The Investment Management Association is right to enforce rules forcing low-yielding funds out of the equity income sector, according to Allianz's Simon Gergel.
The manager of the Merchants Trust and the Allianz UK Equity Income fund said it is fine for funds to use different styles - including a Barbell approach of high and low yielding stocks - but argued managers must accept the consequences if there is an impact on the overall yield.
He said: “I am pleased the IMA is finally policing the sector. Investors want a product investing in high-yielding shares to generate good income returns.
"There are some funds in the sector that have not had high enough yield to qualify. I am pleased they are going to go into a more mainstream sector.”
Some funds in the sector have not had high enough yield to qualify
The IMA’s definition of equity income has come under scrutiny after a number of high-profile ejections from the sector.
Veteran Henderson manager James Henderson criticised the IMA’s yield criteria in 2013, after his top-performing UK Equity Income fund was forced out of the sector.
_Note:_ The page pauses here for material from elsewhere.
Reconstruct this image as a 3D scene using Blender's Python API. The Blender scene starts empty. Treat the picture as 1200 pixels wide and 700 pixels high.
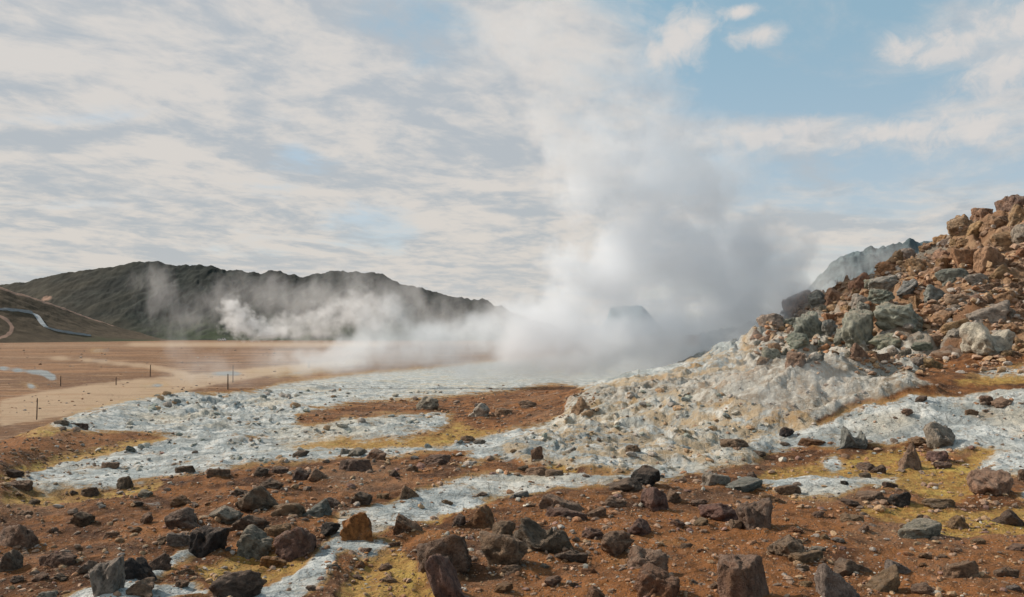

In March this year, Invesco Perpetual confirmed Mark Barnett’s High Income fund would exit the sector, due to constraints around the three-year yield requirement. Barnett's other huge income fund may also exit the sector.
IMA sectors head Nicola Kembey told Investment Week in May the trade body is always open to views about changing the sector rules.
However, she added: “There is always a diversity of views on the parameters, and how they are set and monitored. We have to take account of it in the round.”